Research leaders may also grow toward more formal roles as research centre leaders. These individuals carry great responsibility for the management of a facility, large budgets, multiple research programs, and relationship management across many different stakeholders. They may employ a team of administrative staff to support the research process and hold high level positions on university committees or within faculties. They normally have high profiles across the nation and may be drawn on regularly to comment on the research area. These leaders play a key role in promoting the research agenda and its development.

They also play a lead role in guiding the growth of the centre and its individuals. In addition to the skills that should be evident in all research leaders, they need to provide strategic leadership of the centre and demonstrate a capacity to build a high performing and very capable leadership team. Centre leaders require strong skills in management. They need to ensure their centre remains financially viable and that a steady income stream is generated. Promoting the centre's outcomes is critical, together with building a critical mass of research. Research centre employees are often employed through grant funding. As a result, they require additional support and assistance to ensure they are able to move to new employment opportunities or projects as their existing program of research concludes.

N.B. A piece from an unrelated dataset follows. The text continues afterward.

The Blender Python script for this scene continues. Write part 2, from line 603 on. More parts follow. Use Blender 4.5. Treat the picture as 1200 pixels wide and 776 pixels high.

The Future Research Leaders Program modules

This induction module will later introduce you to another 8 modules that have been designed around the management/research strategy needs of researchers. The modules accommodate the needs of all levels of participants through the blended learning approach that enables you to choose your level of focus. You can take more time to explore new areas of expertise or simply review your existing practices and check your knowledge of current ideas. However, you may find that you have identified certain areas of development that are particularly critical right now. The modules on offer are introduced in this module in Topic 6: Progressing your research career. At this stage, however, think about the areas of development you might like to target in the coming year.